Pseudodoping of Metallic Two-Dimensional Materials by The Supporting Substrates

TL;DR

This paper reveals that hybridization between metallic 2D materials and substrates can cause an apparent heavy doping effect, called pseudodoping, which significantly impacts electronic properties without large actual charge transfer.

Contribution

The study introduces the concept of pseudodoping, demonstrating how substrate hybridization causes apparent doping effects in 2D metals without substantial charge transfer, supported by calculations and experiments.

Findings

Hybridization leads to large apparent doping effects.

Pseudodoping causes non-linear energy shifts in spectra.

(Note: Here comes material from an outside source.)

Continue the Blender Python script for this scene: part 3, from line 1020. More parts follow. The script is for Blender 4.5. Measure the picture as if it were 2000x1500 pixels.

Pseudodoping influences electronic phase formation.

Abstract

We demonstrate how hybridization between a two-dimensional material and its substrate can lead to an apparent heavy doping, using the example of monolayer TaS$_2$ grown on Au(111). Combining $\textit{ab-initio}$ calculations, scanning tunneling spectroscopy experiments and a generic model, we show that strong changes in Fermi areas can arise with much smaller actual charge transfer. This mechanism, which we refer to as pseudodoping, is a generic effect for metallic two-dimensional materials which are either adsorbed to metallic substrates or embedded in vertical heterostructures. It explains the apparent heavy doping of TaS$_2$ on Au(111) observed in photoemission spectroscopy and spectroscopic signatures in scanning tunneling spectroscopy. Pseudodoping is associated with non-linear energy-dependent shifts of electronic spectra, which our scanning tunneling spectroscopy experiments reveal for clean and defective TaS$_2$ monolayer on Au(111). The influence of pseudodoping on the formation of charge ordered, magnetic, or superconducting states is analyzed.